La démission d’ElBaradei a déclenché une vague de critiques dans le camp libéral. Dans une première réaction, le mouvement Tamarrod, qui a déclenché la révolution du 30 juin, a fustigé la démission d’ElBaradei, l’accusant de « manquer à ses responsabilités de clarifier que l’Egypte mène une guerre contre le terrorisme et que sa sécurité nationale est en danger ». Mohamad Al-Orabi, président du parti de la Conférence, ne trouve, lui, aucune justification logique à cette démission au moment où l’Etat et le peuple mènent une guerre fratricide contre le terrorisme islamiste qui frappe le pays. Le parti a réclamé aussi le renvoi d’ElBaradei du Front National du Salut (FSN).

« Avec cette démission, ElBaradei donne de la légitimité aux actes terroristes orchestrés par les pro-Morsi et ceci contre la volonté de millions de citoyens égyptiens qui se sont révoltés contre le régime des Frères musulmans et qui ont mandaté l’armée pour faire face à la violence. C’est pourquoi cette démission nous a choqués. Elle ne peut être interprétée que dans le contexte d’une complicité d’ElBaradei avec l’Occident », indique-t-il. Le ministre de l’Enseignement supérieur, Hossam Eissa, a affirmé dans des déclarations à la chaîne privée

Dream qu’ElBaradei était au courant de l’intervention policière pour déloger les pro-Morsi et il l’a approuvée. « Pourquoi ElBaradei n’a-t-il pas condamné les tortures commises par les islamistes lors de leur sit-in contre leurs opposants ainsi que les horribles massacres commis à l’égard des policiers et des forces armées ? Pourquoi n’a-t-il pas condamné l’incendie des églises et les meurtres des coptes ? C’est hélas, qu’il ne voit et n’écoute que la voix des Occidentaux et pas celle de son peuple », a-t-il dit.
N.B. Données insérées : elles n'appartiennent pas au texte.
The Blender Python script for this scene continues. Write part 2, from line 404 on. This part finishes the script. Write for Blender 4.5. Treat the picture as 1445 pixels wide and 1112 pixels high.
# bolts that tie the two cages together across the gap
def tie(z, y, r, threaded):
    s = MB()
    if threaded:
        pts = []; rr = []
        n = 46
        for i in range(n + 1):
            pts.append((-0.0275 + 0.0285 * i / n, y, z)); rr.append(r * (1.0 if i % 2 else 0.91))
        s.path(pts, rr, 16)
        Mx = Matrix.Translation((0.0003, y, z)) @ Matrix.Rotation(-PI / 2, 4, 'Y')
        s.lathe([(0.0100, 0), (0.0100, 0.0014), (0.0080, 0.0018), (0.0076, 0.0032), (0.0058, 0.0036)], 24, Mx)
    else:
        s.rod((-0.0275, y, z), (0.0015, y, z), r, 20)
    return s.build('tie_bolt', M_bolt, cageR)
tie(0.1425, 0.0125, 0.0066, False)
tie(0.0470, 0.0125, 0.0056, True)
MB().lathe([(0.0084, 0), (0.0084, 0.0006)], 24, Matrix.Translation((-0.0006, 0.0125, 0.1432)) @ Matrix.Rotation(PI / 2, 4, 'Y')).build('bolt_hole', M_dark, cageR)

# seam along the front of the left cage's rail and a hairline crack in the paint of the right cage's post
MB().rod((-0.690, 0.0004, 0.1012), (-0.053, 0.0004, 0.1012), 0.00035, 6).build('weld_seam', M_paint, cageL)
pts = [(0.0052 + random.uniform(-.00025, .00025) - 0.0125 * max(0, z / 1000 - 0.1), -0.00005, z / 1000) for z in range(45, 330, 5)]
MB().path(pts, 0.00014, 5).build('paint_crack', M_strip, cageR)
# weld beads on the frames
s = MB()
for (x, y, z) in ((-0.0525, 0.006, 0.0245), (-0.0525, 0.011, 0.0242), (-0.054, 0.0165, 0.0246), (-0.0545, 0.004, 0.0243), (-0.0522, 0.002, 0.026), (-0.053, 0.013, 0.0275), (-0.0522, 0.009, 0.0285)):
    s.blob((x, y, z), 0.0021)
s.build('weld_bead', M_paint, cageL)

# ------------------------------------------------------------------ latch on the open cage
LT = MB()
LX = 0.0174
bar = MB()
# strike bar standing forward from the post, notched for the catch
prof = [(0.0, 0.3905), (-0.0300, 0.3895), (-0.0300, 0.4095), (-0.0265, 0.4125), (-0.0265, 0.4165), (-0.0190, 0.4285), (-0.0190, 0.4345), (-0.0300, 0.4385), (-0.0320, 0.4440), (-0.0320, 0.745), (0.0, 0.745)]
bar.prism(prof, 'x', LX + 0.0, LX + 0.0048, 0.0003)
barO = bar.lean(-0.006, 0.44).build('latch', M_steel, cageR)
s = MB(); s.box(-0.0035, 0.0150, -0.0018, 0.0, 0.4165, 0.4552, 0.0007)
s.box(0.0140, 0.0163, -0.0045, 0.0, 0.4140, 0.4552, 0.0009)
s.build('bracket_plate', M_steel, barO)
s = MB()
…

D’autres activistes se disent déçus par cette démission. Sur son compte Twitter, Khaled Youssef, réalisateur et figure de proue de la révolution du 25 janvier, a qualifié la démission

d’ElBaradei d’une « trahison au peuple et sa révolution ». « Le peuple mène une bataille contre les factions hostiles aux libertés et à la démocratie. En démissionnant, ElBaradei leur a permis de marquer un point contre la volonté

du peuple », a-t-il dit. Regret partagé par Chadi Al-Ghazali Harb, ex-député libéral, qui trouve qu’il s’agit d’une faute impardonnable de la part d’une personnalité comme ElBaradei qui a beaucoup donné à la révolution. Tarek Fahmi, professeur de sciences politiques à l’Université du Caire, estime que cette démission

compliquera le processus politique déjà en panne à cause de la violence. « ElBaradei jouit d’une grande crédibilité sur le plan international. C’est une figure libérale, démocratique et indépendante. Sa présence au sein du gouvernement contesté sur le plan international renforçait

la légitimité de ce régime et c’est pourquoi que sa démission embarrasse le gouvernement. La démission d’ElBaradei est un message à l’étranger signifiant que le régime a opté pour la violence et la solution sécuritaire au détriment d’une issue politique, et ceci à l’encontre de la réalité et au moment où la campagne occidentale contre l’Egypte bat son plein », explique Fahmi.